Nerve: la vita di Emma Roberts è in gioco
Incuriosisce non poco il fatto che, in un periodo storico in cui le cronache parlano tanto del Blue Whale – “gioco” che spingerebbe dal web i giovani ad affrontare cinquanta prove in altrettanti giorni, fino al suicidio – approdi sul grande schermo un lungometraggio incentrato proprio su un argomento analogo.
È bene precisare, però, che il romanzo di Jeanne Ryan da cui prende le mosse Nerve risale addirittura al 2012 e anticipa di qualche anno, quindi, la temibile moda mortale attraverso l’avventura intrapresa dalla timida e morigerata studentessa delle scuole superiori Vee Delmonico, interpretata nella trasposizione da Emma”Scream 4”Roberts. Studentessa che decide di uscire dalla noiosa routine iscrivendosi, appunto, al popolare social game online del titolo, che prevede il superamento di una serie di sfide in cambio di compensi in denaro e nel quale si trova a far coppia con lo sconosciuto Ian, incarnato dal Dave Franco fratello del famoso James. Serie di sfide che, ovviamente, tra una corsa sfrenata in moto ed imprese a rischio di caduta da vertiginose altezze, sono destinate a rivelarsi sempre più pericolose; tanto che la sequenza in cui abbiamo anche un concorrente pronto a sdraiarsi sui binari della metropolitana in attesa che il convoglio gli passi sopra arriva quasi a suggerire, nella mente del cinefilo irriducibile, che si possa trattare di una variante di quanto visto nell’ingiustamente dimenticato The program, diretto nel 1993 da David S. Ward.
Come testimonia il momento in cui i due protagonisti fuggono quasi del tutto svestiti da un lussuoso negozio di abbigliamento, però, la oltre ora e mezza di visione in questione non manca affatto di ironia e tende tutt’altro che ad immergersi nel dramma; tanto che perfino la scelta di non spingere sul pedale del pessimismo da horror che ci si sarebbe aspettati nel comunque azzeccato ed inaspettato epilogo rivela in maniera evidente la volontà di rimanere dalle parti della commedia per ragazzi. Commedia che, con la veterana Juliette Lewis presente nei panni della madre di Vee, potremmo quasi definire una risposta 2.0 a quello che fu il cinema del compianto John Hughes, autore di Sixteen candles – Un compleanno da ricordare e Breakfast club.

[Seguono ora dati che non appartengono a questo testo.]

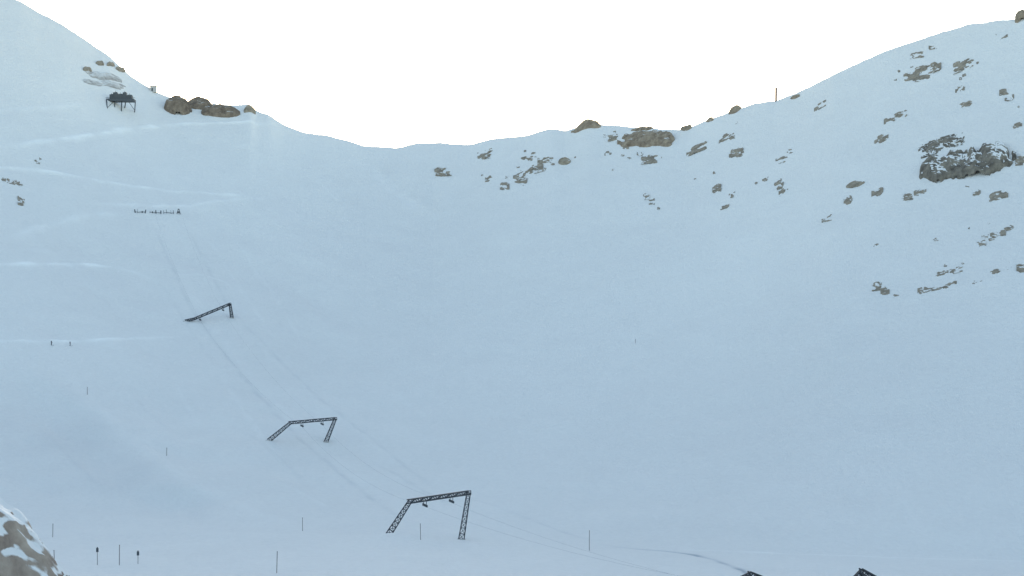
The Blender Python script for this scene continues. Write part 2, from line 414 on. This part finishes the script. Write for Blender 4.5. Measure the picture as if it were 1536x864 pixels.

Infatti, se da un lato in situazioni come quella del bacio sulle note della sempreverde Since I don’t have you degli Skyliners – oltretutto consumato in un locale che sembra direttamente uscito da Nightmare 4 – Il non risveglio – si respira una certa aria anni Ottanta, complice anche la bella fotografia trasudante colori caldi a cura di Michael Simmonds, dall’altro la messa in scena non manca di riferimenti alla comunicazione multimediale d’inizio terzo millennio, tra messaggi in sovrimpressione e soggettive di apparecchiature di ripresa.
Del resto, avevano già avuto modo di sfruttare la tecnica del pov tramite il terzo e quarto capitolo della serie Paranormal activity i due registi Henry Joost e Ariel Schulman, i quali sembrano in questo caso guardare alla frenesia di determinati lavori di Mark Neveldine e Brian Taylor, dal dittico Crank a Gamer.
Anche se, fortunatamente, facendo ricorso ad uno stile meno schizofrenico e caotico, consentendo addirittura di lasciar emergere una musicalità d’insieme da questo movimentato, strano oggetto del desiderio capace di intrattenere a dovere lo spettatore fornendo, allo stesso tempo, una tanto pungente quanto intelligente analisi del seducente potere esercitato dai social media.